Dataset rows
______

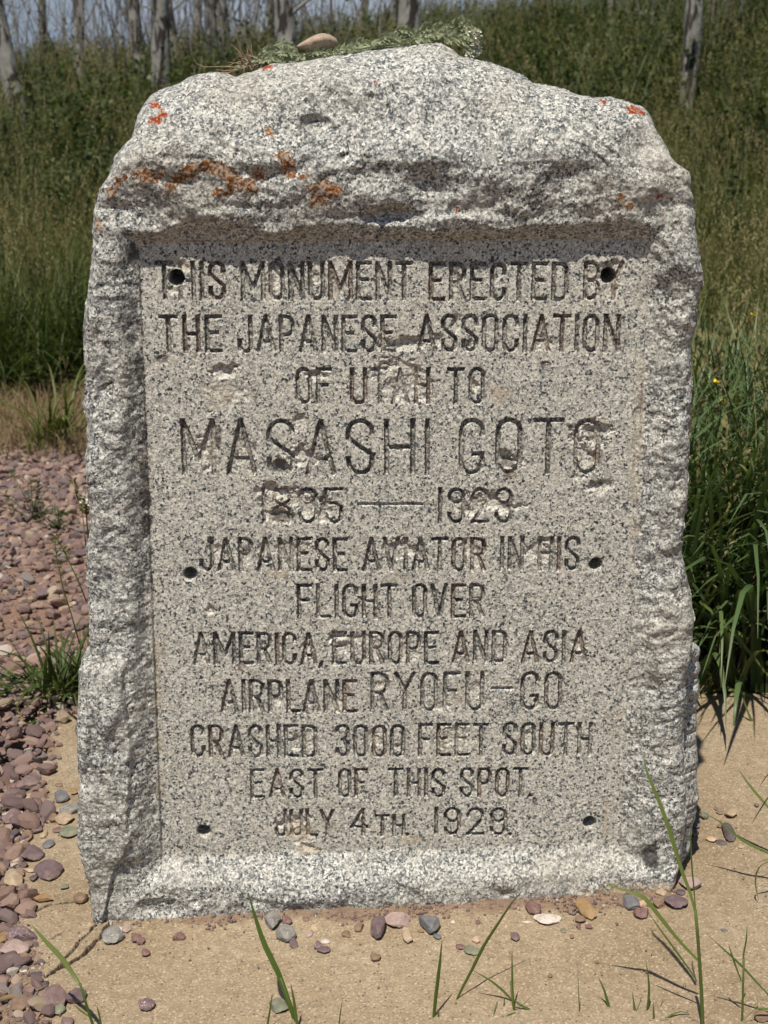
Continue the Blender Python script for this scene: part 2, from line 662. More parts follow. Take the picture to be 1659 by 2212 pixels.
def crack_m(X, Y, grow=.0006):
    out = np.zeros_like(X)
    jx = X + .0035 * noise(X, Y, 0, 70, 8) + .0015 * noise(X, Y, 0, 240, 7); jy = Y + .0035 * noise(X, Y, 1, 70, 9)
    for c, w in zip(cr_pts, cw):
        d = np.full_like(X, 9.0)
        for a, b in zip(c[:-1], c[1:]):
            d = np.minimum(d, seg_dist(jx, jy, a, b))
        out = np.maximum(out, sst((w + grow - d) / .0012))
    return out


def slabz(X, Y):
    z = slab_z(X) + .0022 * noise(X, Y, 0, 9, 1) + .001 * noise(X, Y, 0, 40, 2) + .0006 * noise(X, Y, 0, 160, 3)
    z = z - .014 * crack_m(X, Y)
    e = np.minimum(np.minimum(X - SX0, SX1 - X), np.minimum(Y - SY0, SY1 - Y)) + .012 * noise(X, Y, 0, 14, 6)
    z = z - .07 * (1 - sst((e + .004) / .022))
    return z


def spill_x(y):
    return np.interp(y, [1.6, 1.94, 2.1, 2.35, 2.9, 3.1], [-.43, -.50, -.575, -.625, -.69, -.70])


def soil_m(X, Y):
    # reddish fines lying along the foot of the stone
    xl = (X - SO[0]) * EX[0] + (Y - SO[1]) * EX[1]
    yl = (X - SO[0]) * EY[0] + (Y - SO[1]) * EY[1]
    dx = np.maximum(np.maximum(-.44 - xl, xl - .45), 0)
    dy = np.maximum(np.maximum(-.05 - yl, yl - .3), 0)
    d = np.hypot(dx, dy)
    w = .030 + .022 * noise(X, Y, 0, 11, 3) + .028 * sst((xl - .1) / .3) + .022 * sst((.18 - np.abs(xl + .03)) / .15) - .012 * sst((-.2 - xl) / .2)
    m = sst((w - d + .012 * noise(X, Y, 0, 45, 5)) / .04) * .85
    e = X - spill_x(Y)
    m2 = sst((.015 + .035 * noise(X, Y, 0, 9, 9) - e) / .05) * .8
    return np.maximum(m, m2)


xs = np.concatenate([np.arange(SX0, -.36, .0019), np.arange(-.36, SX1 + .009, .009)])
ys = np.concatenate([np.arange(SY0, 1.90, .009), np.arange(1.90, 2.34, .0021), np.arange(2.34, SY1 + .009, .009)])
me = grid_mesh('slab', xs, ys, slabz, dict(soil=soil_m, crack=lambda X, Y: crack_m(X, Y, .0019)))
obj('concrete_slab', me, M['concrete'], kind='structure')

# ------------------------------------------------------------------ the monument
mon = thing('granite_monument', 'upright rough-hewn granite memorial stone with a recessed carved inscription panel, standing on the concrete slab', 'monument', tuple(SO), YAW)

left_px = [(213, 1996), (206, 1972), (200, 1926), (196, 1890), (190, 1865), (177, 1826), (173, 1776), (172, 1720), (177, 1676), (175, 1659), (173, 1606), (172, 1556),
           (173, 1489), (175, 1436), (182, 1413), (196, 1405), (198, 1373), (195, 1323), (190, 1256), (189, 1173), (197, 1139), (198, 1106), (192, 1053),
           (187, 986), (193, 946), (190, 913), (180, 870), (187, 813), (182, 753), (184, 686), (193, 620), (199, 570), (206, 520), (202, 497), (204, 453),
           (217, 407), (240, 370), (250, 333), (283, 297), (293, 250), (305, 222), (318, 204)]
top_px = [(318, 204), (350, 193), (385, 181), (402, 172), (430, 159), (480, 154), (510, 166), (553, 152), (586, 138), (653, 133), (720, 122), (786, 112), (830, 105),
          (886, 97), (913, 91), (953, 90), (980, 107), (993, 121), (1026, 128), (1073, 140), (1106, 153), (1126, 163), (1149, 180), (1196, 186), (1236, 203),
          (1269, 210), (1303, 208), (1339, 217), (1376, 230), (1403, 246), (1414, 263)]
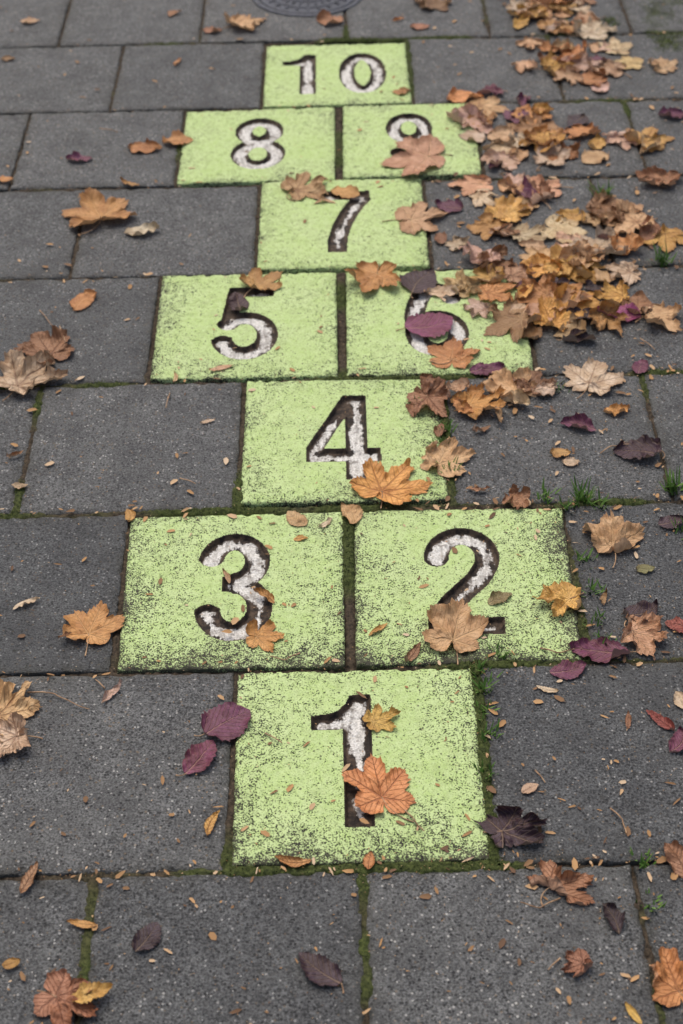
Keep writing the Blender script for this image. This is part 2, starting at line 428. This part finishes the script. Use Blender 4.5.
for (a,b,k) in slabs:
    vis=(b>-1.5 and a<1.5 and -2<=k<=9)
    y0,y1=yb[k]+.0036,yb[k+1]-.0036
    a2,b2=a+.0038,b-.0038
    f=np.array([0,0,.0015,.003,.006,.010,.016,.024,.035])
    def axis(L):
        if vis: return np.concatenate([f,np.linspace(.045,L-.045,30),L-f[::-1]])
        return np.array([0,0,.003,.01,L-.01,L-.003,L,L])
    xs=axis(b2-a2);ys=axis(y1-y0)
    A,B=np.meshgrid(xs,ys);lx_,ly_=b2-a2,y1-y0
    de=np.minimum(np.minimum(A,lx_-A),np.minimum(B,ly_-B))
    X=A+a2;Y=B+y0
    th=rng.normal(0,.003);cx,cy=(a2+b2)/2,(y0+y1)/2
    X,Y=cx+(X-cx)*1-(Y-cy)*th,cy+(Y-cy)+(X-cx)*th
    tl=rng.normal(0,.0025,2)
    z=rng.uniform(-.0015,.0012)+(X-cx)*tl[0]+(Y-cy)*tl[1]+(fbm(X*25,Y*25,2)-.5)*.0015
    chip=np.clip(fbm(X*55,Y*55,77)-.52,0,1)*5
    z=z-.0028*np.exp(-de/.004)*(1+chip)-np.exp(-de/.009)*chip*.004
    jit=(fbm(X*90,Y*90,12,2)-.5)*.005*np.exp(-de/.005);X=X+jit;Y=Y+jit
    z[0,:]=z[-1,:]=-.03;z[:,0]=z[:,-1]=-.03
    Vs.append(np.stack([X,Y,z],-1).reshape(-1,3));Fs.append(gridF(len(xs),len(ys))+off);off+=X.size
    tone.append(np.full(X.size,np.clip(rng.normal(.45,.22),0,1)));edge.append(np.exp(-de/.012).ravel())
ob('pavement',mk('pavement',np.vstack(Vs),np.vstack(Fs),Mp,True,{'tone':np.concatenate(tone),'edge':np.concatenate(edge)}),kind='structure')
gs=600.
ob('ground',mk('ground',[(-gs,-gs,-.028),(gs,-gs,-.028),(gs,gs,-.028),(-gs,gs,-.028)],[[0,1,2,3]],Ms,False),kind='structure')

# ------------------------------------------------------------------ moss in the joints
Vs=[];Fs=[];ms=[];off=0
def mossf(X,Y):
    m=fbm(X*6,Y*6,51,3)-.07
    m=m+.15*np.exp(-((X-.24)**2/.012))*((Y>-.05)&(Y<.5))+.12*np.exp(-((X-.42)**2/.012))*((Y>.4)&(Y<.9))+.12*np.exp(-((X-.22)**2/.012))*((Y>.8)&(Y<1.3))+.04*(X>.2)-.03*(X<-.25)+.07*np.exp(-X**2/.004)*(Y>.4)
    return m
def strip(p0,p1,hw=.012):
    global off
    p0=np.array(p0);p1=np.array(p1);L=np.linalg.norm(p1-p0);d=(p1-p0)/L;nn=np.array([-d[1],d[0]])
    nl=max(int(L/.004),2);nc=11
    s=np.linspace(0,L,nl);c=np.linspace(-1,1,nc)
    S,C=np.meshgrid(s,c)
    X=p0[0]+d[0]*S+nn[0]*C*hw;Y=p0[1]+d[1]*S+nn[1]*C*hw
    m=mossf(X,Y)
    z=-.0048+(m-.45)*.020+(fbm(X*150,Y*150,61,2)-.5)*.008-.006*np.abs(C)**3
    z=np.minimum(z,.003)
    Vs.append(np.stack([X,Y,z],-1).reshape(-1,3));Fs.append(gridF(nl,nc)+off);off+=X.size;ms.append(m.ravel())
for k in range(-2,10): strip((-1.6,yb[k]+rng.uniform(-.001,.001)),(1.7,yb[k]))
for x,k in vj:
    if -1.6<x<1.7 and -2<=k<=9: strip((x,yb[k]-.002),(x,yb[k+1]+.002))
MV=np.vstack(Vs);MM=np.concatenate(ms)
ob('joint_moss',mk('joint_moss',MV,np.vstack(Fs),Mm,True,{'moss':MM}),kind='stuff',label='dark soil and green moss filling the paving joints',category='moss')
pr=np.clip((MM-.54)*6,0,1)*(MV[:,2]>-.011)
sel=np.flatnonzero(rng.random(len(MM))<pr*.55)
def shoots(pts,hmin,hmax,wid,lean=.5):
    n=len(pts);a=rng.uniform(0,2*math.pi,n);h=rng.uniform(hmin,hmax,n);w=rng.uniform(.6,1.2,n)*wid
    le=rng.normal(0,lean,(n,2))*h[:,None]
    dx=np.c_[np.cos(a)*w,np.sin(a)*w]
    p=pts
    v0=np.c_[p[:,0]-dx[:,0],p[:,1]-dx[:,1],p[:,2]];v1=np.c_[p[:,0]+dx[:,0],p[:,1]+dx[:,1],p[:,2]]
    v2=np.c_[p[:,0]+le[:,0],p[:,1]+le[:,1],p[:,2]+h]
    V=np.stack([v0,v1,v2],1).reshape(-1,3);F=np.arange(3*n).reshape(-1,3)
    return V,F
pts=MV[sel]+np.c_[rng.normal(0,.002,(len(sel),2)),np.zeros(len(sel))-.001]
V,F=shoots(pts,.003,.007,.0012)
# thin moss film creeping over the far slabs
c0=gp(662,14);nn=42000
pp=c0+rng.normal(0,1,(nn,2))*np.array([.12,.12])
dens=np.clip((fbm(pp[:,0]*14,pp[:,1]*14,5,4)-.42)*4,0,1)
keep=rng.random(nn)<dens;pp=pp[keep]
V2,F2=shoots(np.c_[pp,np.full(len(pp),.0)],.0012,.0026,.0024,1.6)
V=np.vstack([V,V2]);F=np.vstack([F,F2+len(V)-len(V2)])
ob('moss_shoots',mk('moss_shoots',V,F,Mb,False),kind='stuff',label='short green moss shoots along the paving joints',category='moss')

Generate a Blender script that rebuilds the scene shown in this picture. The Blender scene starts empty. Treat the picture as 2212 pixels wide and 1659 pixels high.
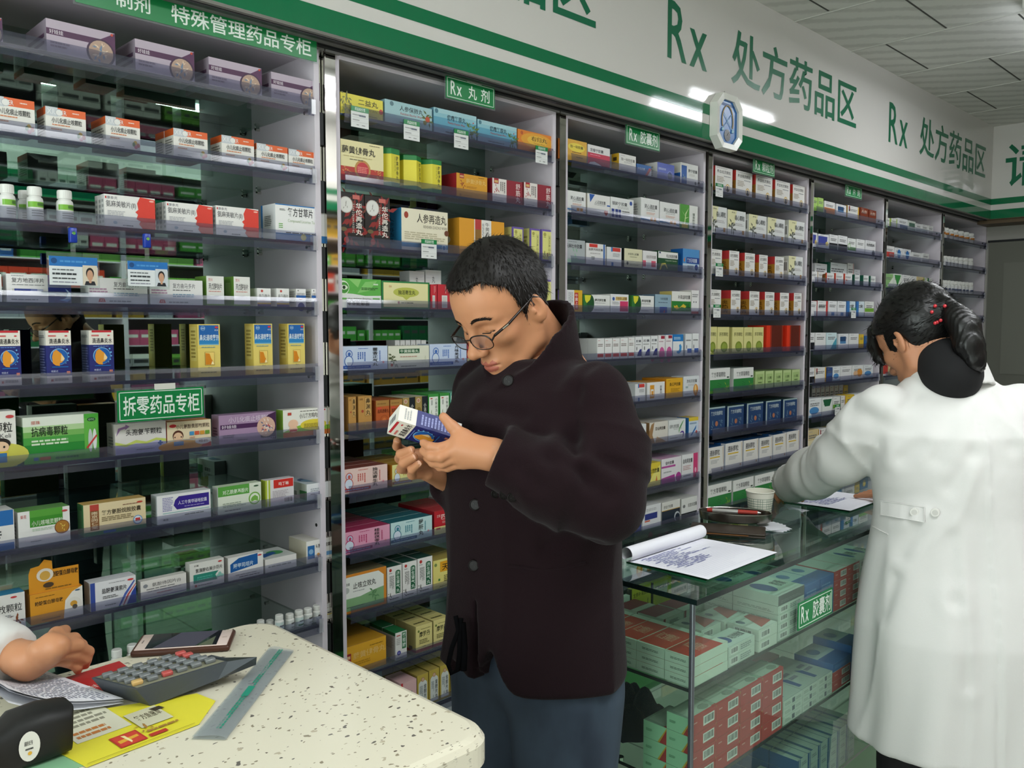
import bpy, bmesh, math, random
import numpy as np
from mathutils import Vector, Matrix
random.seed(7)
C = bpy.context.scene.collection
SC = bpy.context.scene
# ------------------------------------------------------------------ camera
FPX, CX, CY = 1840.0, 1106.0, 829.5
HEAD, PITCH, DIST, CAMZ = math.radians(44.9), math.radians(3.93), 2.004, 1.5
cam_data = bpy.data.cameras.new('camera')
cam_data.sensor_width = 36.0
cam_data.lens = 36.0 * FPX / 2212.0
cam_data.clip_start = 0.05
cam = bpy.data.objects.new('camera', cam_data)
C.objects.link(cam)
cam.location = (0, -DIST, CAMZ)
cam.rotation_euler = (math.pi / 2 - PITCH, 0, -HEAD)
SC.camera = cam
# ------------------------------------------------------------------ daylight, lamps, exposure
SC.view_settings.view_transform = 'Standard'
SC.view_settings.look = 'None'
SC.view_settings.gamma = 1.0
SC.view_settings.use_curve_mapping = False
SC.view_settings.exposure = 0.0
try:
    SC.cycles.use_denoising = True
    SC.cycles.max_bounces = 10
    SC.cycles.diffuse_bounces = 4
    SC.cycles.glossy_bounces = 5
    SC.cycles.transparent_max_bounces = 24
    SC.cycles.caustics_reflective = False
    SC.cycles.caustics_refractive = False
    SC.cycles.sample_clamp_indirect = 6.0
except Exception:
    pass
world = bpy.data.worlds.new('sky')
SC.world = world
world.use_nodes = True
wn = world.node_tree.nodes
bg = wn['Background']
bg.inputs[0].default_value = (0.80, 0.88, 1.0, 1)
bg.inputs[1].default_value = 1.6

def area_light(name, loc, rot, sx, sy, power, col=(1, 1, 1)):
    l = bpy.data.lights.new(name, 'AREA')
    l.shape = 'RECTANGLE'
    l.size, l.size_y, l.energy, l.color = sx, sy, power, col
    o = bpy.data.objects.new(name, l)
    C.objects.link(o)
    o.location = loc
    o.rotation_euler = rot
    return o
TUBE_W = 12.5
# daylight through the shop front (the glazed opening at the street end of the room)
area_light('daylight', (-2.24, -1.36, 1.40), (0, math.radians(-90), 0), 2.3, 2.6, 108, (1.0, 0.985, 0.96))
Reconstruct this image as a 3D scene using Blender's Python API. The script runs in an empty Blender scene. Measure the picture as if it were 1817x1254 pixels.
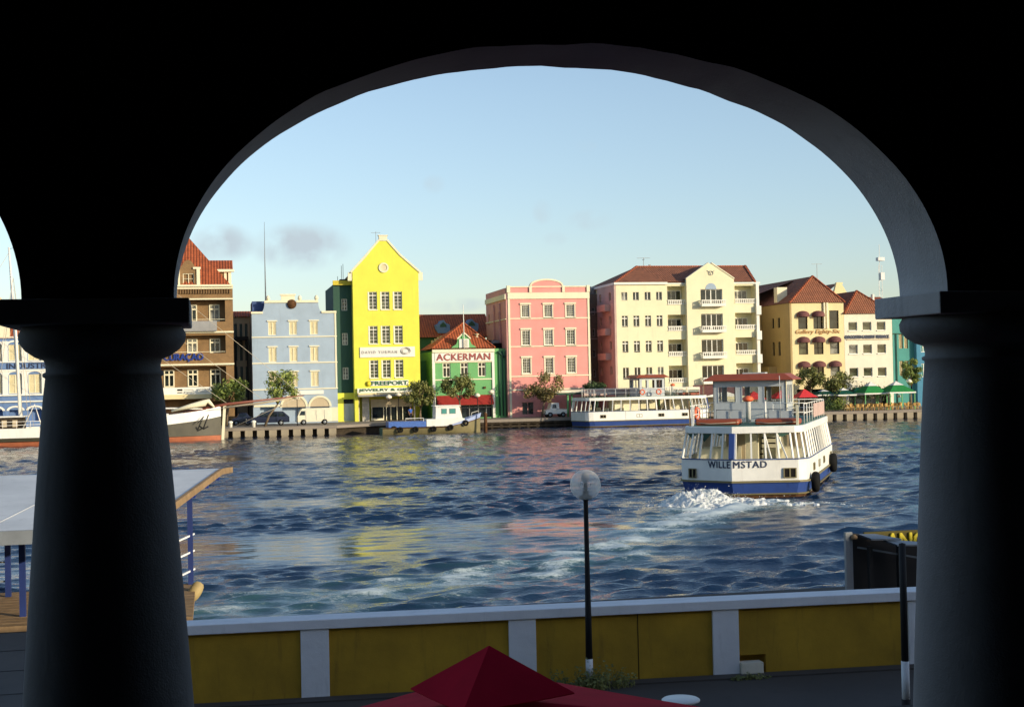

______

Write out again exactly the lines from the start of the data above through the line containing "-.625, -.69, -.70])", inclusive, excluding any pictures.

ANSWER BELOW
Continue the Blender Python script for this scene: part 2, from line 662. More parts follow. Take the picture to be 1659 by 2212 pixels.
def crack_m(X, Y, grow=.0006):
    out = np.zeros_like(X)
    jx = X + .0035 * noise(X, Y, 0, 70, 8) + .0015 * noise(X, Y, 0, 240, 7); jy = Y + .0035 * noise(X, Y, 1, 70, 9)
    for c, w in zip(cr_pts, cw):
        d = np.full_like(X, 9.0)
        for a, b in zip(c[:-1], c[1:]):
            d = np.minimum(d, seg_dist(jx, jy, a, b))
        out = np.maximum(out, sst((w + grow - d) / .0012))
    return out


def slabz(X, Y):
    z = slab_z(X) + .0022 * noise(X, Y, 0, 9, 1) + .001 * noise(X, Y, 0, 40, 2) + .0006 * noise(X, Y, 0, 160, 3)
    z = z - .014 * crack_m(X, Y)
    e = np.minimum(np.minimum(X - SX0, SX1 - X), np.minimum(Y - SY0, SY1 - Y)) + .012 * noise(X, Y, 0, 14, 6)
    z = z - .07 * (1 - sst((e + .004) / .022))
    return z


def spill_x(y):
    return np.interp(y, [1.6, 1.94, 2.1, 2.35, 2.9, 3.1], [-.43, -.50, -.575, -.625, -.69, -.70])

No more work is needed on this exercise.